Friday, July 17, 2015

Pardon My Hearse: A Colorful Portrait of Where the Funeral and Entertainment Industries Met in Hollywood by Allan Abbott & Greg Abbott

Pardon My Hearse: A Colorful Portrait of Where the Funeral and Entertainment Industries Met in Hollywood by Allan Abbott & Greg Abbott
My rating: 4 of 5 stars

Paperback, 250 pages
Published June 15th 2015 by Craven Street Books

My interest in reading this book is because I'm fascinated with the funerary business and practices. The book's claim about Hollywood was only slightly intriguing to me. I thoroughly enjoyed the read but will mention to prospective readers that this book is not a trashy, gossipy book about Hollywood and celebrities; it is a book about the inside workings of a funeral business which happened to be in California and thus crossed paths with the film industry occasionally.
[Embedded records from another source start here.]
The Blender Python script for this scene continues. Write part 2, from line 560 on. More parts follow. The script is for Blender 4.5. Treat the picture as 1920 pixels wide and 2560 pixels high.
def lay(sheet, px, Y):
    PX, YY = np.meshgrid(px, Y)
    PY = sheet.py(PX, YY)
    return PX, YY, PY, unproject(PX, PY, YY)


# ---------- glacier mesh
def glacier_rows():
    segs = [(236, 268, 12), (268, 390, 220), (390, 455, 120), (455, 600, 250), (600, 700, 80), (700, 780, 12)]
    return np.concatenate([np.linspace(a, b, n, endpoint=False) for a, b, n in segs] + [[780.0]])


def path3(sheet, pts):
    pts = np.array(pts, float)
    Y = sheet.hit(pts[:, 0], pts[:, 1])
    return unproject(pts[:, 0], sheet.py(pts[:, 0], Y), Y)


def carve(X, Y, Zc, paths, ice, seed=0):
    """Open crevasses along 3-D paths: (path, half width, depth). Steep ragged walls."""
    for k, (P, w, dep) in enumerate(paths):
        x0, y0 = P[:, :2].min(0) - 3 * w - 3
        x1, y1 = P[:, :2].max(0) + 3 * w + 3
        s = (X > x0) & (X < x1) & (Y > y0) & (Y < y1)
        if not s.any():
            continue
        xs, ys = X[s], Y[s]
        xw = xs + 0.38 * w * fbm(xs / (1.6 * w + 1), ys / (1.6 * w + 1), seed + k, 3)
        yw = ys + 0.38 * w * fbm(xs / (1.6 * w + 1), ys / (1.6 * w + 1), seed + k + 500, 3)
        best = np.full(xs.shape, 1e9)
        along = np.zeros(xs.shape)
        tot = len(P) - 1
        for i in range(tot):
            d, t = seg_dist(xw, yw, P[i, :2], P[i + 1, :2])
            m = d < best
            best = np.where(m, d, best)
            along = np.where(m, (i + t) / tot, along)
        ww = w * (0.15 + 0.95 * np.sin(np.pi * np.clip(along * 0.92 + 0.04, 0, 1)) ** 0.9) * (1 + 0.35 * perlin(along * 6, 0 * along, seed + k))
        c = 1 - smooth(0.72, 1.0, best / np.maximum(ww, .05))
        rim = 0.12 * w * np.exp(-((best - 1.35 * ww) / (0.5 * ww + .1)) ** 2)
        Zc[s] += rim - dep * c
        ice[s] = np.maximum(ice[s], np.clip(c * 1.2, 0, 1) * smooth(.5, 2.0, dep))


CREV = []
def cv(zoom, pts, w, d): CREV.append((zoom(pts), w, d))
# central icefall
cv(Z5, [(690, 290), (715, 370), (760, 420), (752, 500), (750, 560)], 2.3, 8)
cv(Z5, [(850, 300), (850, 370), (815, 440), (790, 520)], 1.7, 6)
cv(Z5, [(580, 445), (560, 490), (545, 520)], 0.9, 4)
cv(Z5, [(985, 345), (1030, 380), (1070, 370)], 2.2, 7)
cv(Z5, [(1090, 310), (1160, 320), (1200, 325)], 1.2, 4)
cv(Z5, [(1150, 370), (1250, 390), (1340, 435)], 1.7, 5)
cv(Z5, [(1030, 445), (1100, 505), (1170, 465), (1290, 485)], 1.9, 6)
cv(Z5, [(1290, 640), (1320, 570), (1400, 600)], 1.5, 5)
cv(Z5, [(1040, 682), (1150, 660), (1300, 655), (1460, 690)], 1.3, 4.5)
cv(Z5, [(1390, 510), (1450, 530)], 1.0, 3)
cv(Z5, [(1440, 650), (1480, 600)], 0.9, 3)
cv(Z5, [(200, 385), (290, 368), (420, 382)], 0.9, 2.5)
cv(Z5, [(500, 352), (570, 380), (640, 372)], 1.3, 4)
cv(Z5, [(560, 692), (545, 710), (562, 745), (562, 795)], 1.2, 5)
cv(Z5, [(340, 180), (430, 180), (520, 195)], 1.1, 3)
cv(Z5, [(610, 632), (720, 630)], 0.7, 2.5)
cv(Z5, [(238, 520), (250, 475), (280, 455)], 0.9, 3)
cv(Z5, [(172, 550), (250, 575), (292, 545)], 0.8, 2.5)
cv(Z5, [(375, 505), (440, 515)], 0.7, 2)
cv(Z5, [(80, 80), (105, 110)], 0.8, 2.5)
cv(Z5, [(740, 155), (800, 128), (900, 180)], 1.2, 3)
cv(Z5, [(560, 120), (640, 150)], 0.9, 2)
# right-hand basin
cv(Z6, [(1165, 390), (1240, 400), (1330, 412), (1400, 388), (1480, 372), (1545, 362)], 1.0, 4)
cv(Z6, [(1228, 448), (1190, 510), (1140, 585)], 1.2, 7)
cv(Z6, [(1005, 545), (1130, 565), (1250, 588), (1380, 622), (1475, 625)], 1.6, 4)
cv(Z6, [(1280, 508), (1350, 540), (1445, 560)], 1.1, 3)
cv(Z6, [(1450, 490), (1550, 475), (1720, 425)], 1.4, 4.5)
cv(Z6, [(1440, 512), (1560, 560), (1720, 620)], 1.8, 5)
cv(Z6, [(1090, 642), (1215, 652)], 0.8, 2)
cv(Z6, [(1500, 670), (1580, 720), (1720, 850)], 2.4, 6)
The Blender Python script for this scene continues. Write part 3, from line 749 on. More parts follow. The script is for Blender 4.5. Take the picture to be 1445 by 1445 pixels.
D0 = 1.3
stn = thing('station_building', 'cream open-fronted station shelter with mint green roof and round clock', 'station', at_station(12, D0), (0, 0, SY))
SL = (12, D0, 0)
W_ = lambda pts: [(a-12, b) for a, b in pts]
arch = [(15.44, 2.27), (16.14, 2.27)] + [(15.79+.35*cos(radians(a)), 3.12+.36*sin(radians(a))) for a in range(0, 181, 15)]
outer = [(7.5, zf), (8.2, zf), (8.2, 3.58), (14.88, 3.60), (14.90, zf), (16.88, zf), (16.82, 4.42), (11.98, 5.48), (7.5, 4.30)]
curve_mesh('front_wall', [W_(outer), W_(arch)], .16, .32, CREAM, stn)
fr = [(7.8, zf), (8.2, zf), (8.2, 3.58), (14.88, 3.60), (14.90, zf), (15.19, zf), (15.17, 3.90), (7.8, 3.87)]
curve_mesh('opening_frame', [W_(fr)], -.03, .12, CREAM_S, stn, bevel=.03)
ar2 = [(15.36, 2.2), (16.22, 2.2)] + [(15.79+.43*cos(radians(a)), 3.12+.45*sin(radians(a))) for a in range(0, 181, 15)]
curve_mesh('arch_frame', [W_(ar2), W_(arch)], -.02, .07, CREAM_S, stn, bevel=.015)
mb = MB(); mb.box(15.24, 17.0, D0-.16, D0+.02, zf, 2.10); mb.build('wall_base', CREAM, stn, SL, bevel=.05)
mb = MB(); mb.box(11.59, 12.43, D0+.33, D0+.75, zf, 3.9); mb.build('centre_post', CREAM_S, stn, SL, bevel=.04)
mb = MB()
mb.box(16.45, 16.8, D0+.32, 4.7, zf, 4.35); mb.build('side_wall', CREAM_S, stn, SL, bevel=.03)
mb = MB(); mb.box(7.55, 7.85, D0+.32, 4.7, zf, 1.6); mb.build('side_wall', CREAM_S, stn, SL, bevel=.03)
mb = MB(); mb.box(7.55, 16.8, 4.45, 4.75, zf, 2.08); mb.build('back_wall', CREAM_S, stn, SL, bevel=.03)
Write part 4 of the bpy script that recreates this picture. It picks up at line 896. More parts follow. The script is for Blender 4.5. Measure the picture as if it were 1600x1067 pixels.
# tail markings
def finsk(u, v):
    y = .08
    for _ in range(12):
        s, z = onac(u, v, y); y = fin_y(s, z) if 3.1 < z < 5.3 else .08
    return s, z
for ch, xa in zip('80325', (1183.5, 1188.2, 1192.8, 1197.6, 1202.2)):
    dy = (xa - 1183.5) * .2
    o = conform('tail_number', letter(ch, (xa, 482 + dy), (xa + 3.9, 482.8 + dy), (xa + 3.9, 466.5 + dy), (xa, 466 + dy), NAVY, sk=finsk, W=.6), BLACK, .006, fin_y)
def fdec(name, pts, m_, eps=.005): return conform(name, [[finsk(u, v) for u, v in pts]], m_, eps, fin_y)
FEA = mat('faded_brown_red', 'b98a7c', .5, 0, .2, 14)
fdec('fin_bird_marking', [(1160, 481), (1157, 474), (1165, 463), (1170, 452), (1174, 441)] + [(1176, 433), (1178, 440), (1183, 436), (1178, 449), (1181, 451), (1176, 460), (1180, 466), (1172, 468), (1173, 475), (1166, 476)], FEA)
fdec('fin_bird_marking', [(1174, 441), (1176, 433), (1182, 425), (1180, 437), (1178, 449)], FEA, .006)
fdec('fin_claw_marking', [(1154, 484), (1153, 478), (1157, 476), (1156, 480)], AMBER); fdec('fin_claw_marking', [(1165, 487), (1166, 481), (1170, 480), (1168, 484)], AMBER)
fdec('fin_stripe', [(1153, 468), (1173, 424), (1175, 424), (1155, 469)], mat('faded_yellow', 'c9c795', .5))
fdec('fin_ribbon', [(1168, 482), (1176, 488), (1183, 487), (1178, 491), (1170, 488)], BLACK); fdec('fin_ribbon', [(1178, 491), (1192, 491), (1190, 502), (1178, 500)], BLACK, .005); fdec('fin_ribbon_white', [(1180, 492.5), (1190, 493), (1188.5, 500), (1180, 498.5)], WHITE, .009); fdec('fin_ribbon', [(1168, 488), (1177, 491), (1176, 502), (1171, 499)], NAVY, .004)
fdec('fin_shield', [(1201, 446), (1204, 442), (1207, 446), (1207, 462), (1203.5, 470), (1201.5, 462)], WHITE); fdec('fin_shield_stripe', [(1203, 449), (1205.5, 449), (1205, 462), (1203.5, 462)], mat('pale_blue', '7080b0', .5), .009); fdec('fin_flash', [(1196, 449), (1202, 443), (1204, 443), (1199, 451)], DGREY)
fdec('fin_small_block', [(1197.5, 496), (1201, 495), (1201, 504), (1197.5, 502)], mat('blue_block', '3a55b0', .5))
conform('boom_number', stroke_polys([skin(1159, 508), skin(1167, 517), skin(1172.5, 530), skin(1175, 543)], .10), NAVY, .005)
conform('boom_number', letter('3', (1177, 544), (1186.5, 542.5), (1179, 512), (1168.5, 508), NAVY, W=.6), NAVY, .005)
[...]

The book starts off chronologically telling the story of how Abbot & Hast, two high school graduates in the early fifties got started in the hearse business and eventually became one of the most respected mortuaries in California along with being the owners of the industry leading trade magazine "Mortuary Management". I enjoyed this biographical part the best. Then the book slips into anecdote mode with each chapter being on a theme: cremation, humour in the industry; embarrassing moments, cultural traditions, etc. There are also chapters devoted to some of the momentous Hollywood funerals they were a part of such as Marilyn Monroe and nefarious events they ended up being a small part of such as sicko David Sconce murdered a good friend of theirs and tried to murder (or at least beat up) Hast. A lot of highly interesting information, mostly about the business, which I enjoyed because of my interest in it. Allan tells things in a fairly straightforward manner with a dash of dry humour. His tone doesn't change between telling about the details of embalming, the details of a prank (which there were many) or his inside information on a conspiracy theory. Because of this I sometimes wondered if he was a bit overdramatic himself but on the other hand he tells them mundanely enough without sensationalism. Glad to have read it and am adding it to my collection on the topic.